Haydn
Cello Concerto in D
Shostakovich
Symphony No.7 in C, Op.60 (Leningrad)

Bruno Delepelaire (cello)

Berliner Philharmoniker
Michael Sanderling

Berliner Philharmoniker with Michael Sanderling after performing Shostakovich’s Leningrad Symphony, May 31st, 2019 This week marked Michael Sanderling’s debut with the Berliner Philharmoniker, with this programme, here played for the third and final time, giving ample opportunity to display his considerable talents.

A sense of urgency was evident right from the start of Shostakovich’s ‘Leningrad’ Symphony. Plaintive oboe, bassoon and flutes contributed to the very ominous mood that followed, and with the arrival of the famous (or infamous) march theme and its side drum-fuelled, Boléro-like menacing development (“they can call it that if they want, said the composer, “but that’s what war is like”), Sanderling tightened the screws, until – after double basses, brass and percussion had driven the tension to almost mind-battering levels – the immense climax finally blazed forth. The denouement, full of exhaustion and despair, offered exceptional solo contributions from flute, clarinet and bassoon, until – finally – a muted trumpet brought the movement to its sombre conclusion.

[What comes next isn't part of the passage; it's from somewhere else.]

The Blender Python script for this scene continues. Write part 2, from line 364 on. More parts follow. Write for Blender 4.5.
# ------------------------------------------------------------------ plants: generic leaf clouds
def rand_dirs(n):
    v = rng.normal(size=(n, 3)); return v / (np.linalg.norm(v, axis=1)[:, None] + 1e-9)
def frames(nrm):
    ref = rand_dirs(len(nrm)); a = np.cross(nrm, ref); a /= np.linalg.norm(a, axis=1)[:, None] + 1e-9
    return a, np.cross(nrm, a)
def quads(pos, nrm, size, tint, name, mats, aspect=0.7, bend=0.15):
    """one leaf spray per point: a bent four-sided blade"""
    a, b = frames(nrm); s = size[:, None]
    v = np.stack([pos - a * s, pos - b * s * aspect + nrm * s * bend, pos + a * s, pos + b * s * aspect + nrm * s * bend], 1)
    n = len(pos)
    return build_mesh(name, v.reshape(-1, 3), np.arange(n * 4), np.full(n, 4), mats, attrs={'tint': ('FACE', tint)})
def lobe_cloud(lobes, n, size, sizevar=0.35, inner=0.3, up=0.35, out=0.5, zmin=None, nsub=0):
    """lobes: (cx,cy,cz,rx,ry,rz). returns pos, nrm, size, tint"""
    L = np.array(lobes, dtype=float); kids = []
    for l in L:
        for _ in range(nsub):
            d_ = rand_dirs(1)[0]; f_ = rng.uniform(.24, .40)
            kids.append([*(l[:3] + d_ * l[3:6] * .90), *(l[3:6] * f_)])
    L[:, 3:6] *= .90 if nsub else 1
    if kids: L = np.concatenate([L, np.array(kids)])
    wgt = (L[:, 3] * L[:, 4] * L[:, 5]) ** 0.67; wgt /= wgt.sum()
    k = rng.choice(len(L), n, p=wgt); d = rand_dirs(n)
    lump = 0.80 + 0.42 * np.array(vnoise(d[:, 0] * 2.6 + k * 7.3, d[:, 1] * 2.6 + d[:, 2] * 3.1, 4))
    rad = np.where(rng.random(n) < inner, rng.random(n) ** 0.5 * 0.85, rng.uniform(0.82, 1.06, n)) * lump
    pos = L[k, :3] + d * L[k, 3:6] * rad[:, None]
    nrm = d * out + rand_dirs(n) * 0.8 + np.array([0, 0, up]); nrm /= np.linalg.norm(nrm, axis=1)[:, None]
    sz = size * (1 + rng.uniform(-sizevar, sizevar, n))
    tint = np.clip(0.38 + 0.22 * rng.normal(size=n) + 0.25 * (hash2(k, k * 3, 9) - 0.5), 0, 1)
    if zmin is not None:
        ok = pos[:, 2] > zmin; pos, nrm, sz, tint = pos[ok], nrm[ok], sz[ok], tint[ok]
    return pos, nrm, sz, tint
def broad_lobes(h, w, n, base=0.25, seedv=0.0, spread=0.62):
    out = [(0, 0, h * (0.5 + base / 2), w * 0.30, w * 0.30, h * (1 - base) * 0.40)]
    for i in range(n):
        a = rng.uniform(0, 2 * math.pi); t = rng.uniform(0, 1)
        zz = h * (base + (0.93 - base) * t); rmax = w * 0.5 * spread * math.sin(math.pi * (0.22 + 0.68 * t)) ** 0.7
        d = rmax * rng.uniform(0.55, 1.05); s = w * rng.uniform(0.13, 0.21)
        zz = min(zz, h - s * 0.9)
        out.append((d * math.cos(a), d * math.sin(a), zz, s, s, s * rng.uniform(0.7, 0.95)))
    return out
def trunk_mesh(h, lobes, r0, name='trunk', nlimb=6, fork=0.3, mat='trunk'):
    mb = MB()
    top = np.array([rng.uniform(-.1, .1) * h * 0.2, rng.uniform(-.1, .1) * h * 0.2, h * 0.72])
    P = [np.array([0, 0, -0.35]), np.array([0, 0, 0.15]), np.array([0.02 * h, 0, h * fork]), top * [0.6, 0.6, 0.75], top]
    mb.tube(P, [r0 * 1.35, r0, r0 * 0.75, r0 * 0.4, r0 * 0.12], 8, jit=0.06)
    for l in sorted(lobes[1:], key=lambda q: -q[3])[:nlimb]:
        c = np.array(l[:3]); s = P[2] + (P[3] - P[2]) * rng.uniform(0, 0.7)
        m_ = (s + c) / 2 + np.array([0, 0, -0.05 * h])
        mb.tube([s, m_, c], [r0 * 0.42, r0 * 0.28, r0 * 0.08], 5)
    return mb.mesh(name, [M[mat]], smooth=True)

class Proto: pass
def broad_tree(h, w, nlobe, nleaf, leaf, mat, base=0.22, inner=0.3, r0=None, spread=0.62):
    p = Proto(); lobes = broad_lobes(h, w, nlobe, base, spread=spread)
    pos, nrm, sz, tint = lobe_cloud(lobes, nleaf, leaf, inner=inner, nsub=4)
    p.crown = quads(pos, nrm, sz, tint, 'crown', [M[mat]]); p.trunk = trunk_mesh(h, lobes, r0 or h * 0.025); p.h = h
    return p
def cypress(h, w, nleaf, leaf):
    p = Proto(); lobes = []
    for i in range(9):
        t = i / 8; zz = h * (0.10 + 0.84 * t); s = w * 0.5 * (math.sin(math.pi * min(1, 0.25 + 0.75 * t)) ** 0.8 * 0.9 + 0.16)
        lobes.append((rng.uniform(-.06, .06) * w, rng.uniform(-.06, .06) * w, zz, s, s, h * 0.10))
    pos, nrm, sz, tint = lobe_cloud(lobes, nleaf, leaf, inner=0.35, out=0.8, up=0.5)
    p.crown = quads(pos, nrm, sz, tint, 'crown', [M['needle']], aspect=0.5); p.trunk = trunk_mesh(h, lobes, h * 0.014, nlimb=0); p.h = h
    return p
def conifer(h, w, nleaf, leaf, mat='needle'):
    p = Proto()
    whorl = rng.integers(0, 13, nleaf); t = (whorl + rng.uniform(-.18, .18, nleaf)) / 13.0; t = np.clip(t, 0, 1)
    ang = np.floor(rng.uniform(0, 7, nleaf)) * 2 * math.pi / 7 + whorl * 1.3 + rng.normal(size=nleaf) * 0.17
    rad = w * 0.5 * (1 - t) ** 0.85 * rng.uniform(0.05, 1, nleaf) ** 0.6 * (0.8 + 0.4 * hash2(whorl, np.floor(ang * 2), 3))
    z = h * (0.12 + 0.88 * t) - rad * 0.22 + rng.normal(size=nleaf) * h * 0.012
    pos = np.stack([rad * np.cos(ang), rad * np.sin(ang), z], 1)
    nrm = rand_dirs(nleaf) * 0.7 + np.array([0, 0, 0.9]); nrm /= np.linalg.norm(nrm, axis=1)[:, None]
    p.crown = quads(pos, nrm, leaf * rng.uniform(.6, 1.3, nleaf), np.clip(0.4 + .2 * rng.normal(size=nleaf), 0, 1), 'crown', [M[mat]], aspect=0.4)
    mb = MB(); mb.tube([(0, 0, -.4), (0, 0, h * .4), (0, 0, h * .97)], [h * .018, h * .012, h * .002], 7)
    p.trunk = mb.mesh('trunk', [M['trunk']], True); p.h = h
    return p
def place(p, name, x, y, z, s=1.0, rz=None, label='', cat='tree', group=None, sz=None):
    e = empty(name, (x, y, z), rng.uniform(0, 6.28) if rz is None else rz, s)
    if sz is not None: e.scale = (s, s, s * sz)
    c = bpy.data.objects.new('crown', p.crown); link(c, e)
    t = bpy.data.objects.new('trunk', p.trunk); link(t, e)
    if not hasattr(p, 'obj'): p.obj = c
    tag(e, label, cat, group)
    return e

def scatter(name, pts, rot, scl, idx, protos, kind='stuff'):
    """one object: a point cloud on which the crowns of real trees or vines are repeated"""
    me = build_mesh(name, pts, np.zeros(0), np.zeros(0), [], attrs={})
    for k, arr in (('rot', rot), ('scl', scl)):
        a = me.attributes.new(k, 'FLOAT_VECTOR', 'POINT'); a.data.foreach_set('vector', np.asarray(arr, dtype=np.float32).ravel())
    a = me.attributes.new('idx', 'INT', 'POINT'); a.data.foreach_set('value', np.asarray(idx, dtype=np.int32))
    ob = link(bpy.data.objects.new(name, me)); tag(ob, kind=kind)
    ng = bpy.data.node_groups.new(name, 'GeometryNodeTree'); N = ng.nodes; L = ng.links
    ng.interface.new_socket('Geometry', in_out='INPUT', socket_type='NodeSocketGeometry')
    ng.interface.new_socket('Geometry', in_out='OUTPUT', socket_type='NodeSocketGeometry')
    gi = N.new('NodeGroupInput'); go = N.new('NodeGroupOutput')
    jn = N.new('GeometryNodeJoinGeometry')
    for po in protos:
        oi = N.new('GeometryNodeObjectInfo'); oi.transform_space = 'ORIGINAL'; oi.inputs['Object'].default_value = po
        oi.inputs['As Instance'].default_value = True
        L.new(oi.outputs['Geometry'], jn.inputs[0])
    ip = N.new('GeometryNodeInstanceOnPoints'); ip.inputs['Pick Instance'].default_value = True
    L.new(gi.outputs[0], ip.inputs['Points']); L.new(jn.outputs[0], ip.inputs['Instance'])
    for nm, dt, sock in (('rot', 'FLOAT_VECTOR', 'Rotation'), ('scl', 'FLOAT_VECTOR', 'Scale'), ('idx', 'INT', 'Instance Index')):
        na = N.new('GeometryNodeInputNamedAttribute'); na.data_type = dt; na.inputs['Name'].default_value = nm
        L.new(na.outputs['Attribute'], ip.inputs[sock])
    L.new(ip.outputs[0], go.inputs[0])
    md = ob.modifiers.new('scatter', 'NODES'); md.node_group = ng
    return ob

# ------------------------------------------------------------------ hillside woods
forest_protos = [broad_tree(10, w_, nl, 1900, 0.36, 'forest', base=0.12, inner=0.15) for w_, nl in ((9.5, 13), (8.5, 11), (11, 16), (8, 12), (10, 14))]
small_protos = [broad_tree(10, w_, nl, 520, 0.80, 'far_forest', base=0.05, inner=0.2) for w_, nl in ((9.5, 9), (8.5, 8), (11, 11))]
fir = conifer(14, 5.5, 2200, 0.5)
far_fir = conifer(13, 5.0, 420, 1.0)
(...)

Darkness was inescapable in Sanderling’s reading of the second movement, too, underlined by truly soulful playing; Christoph Hartmann’s contribution on oboe was most noteworthy, as were the spectral sounds emanating from bassoons and cor anglais. A sense of irony was palpable as the tempo quickened – percussion and brass sounding forth frenetically. The impressive opening of the slow movement, on horns and woodwinds, was followed by a stunningly-played string passage, and the violence unleashed at the climax was once again of visceral intensity. But at the other extreme this was succeeded by deep, rich and doleful tones in the violas.

Berliner Philharmoniker with Bruno Delepelaire after performing Haydn's Cello Concerto in D, May 31st, 2019 After the sombre and questing start to the Finale, the granitic power of the Philharmoniker’s double basses – allied to potent playing from brass and woodwinds – led the way towards yet another climactic moment, and the melancholy passages that ensued were highly affecting. In the coda Sanderling (the youngest son of Kurt) urged the players towards a conclusion that felt outwardly triumphant, yet had something caustic about it. Most impressive was the way in which he welded all the constituent parts of the Symphony into a cohesive whole, here more than eighty minutes; a sense of architecture informed the performance, with never a hint of longueur.

In the first half we heard Joseph Haydn’s D-major Cello Concerto. Bruno Delepelaire (BP principal) gave an account that was notably intimate. The accompaniment provided by Sanderling – a one-time cellist – was admirably supportive, especially in a very touching account of the Adagio. Sanderling was especially attentive to the dynamics of the finale, Delepelaire rising valiantly to its considerable technical demands. For an encore, he played the ‘Lamento’ from Britten’s First Cello Suite (Opus 72), its emotional content caught very sensitively.